# Task details:
Transcribe the material verbatim in full; the pictures do not belong in the copy.

# Given data:
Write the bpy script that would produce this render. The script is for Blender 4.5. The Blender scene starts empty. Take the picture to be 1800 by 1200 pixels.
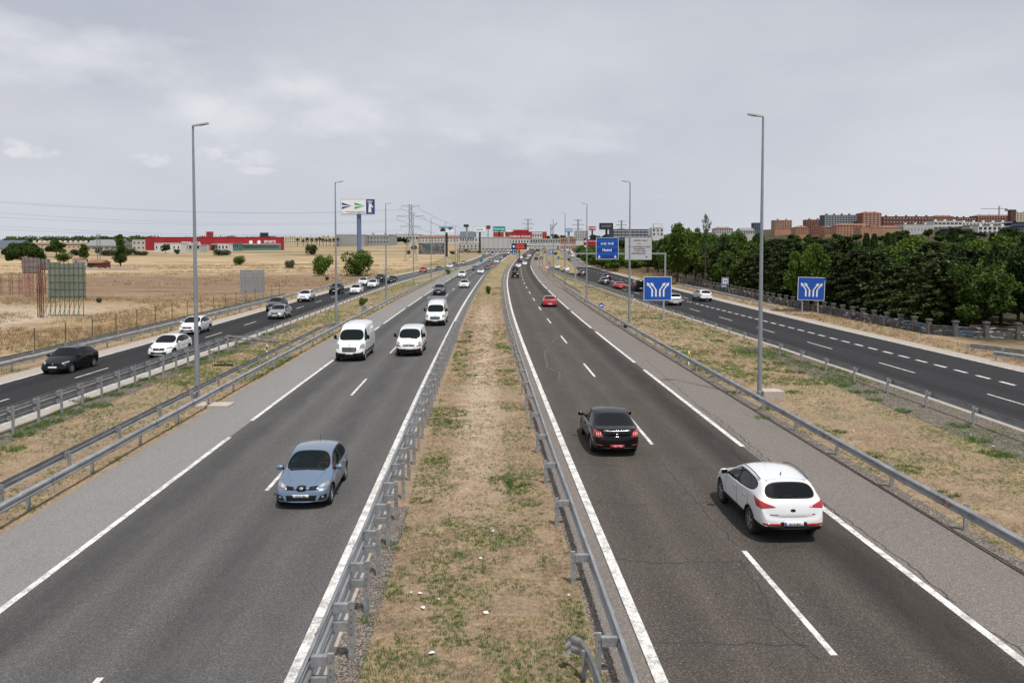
import bpy, bmesh, math, random
import numpy as np
from mathutils import Vector, Matrix
from mathutils.bvhtree import BVHTree
random.seed(7); RNG = np.random.default_rng(11)
R = math.radians
SC = bpy.context.scene
COL = SC.collection
# ---------------------------------------------------------------- camera
CAM_H = 8.0; PITCH = R(2.4); FPX = 1400.0; AXY = 600 - 111.3
cd = bpy.data.cameras.new('camera'); cam = bpy.data.objects.new('camera', cd); COL.objects.link(cam)
cam.location = (0, 0, CAM_H); cam.rotation_euler = (R(90) - PITCH, 0, 0)
cd.sensor_width = 36.0; cd.lens = FPX / 1800 * 36; cd.shift_y = -111.3 / 1800
cd.clip_start = 0.3; cd.clip_end = 9000
SC.camera = cam
# ---------------------------------------------------------------- light
SUN_EL, SUN_AZ = 66, 150          # azimuth clockwise from +Y
w = bpy.data.worlds.new('World'); SC.world = w; w.use_nodes = True
nt = w.node_tree; nt.nodes.clear(); N = nt.nodes; LK = nt.links
out = N.new('ShaderNodeOutputWorld'); bg = N.new('ShaderNodeBackground'); LK.new(bg.outputs[0], out.inputs[0])
sky = N.new('ShaderNodeTexSky'); sky.sky_type = 'NISHITA'; sky.sun_disc = False
sky.sun_elevation = R(SUN_EL); sky.sun_rotation = R(SUN_AZ); sky.dust_density = 3; sky.air_density = 1.2
tc = N.new('ShaderNodeTexCoord')
def wmath(op, a, b=None, cl=False):
    n = N.new('ShaderNodeMath'); n.operation = op; n.use_clamp = cl
    for i, v in enumerate((a, b)):
        if v is None: continue
        if isinstance(v, (int, float)): n.inputs[i].default_value = v
        else: LK.new(v, n.inputs[i])
    return n.outputs[0]
def wnoise(scale, loc, sc, detail=6, rough=.55):
    mp = N.new('ShaderNodeMapping'); mp.inputs[1].default_value = loc; mp.inputs[3].default_value = sc
    LK.new(tc.outputs['Generated'], mp.inputs[0])
    n = N.new('ShaderNodeTexNoise'); n.inputs['Scale'].default_value = scale; n.inputs['Detail'].default_value = detail
    n.inputs['Roughness'].default_value = rough; LK.new(mp.outputs[0], n.inputs[0]); return n.outputs[0]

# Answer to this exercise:
Write the bpy script that would produce this render. The script is for Blender 4.5. The Blender scene starts empty. Take the picture to be 1800 by 1200 pixels.
import bpy, bmesh, math, random
import numpy as np
from mathutils import Vector, Matrix
from mathutils.bvhtree import BVHTree
random.seed(7); RNG = np.random.default_rng(11)
R = math.radians
SC = bpy.context.scene
COL = SC.collection
# ---------------------------------------------------------------- camera
CAM_H = 8.0; PITCH = R(2.4); FPX = 1400.0; AXY = 600 - 111.3
cd = bpy.data.cameras.new('camera'); cam = bpy.data.objects.new('camera', cd); COL.objects.link(cam)
cam.location = (0, 0, CAM_H); cam.rotation_euler = (R(90) - PITCH, 0, 0)
cd.sensor_width = 36.0; cd.lens = FPX / 1800 * 36; cd.shift_y = -111.3 / 1800
cd.clip_start = 0.3; cd.clip_end = 9000
SC.camera = cam
# ---------------------------------------------------------------- light
SUN_EL, SUN_AZ = 66, 150          # azimuth clockwise from +Y
w = bpy.data.worlds.new('World'); SC.world = w; w.use_nodes = True
nt = w.node_tree; nt.nodes.clear(); N = nt.nodes; LK = nt.links
out = N.new('ShaderNodeOutputWorld'); bg = N.new('ShaderNodeBackground'); LK.new(bg.outputs[0], out.inputs[0])
sky = N.new('ShaderNodeTexSky'); sky.sky_type = 'NISHITA'; sky.sun_disc = False
sky.sun_elevation = R(SUN_EL); sky.sun_rotation = R(SUN_AZ); sky.dust_density = 3; sky.air_density = 1.2
tc = N.new('ShaderNodeTexCoord')
def wmath(op, a, b=None, cl=False):
    n = N.new('ShaderNodeMath'); n.operation = op; n.use_clamp = cl
    for i, v in enumerate((a, b)):
        if v is None: continue
        if isinstance(v, (int, float)): n.inputs[i].default_value = v
        else: LK.new(v, n.inputs[i])
    return n.outputs[0]
def wnoise(scale, loc, sc, detail=6, rough=.55):
    mp = N.new('ShaderNodeMapping'); mp.inputs[1].default_value = loc; mp.inputs[3].default_value = sc
    LK.new(tc.outputs['Generated'], mp.inputs[0])
    n = N.new('ShaderNodeTexNoise'); n.inputs['Scale'].default_value = scale; n.inputs['Detail'].default_value = detail
    n.inputs['Roughness'].default_value = rough; LK.new(mp.outputs[0], n.inputs[0]); return n.outputs[0]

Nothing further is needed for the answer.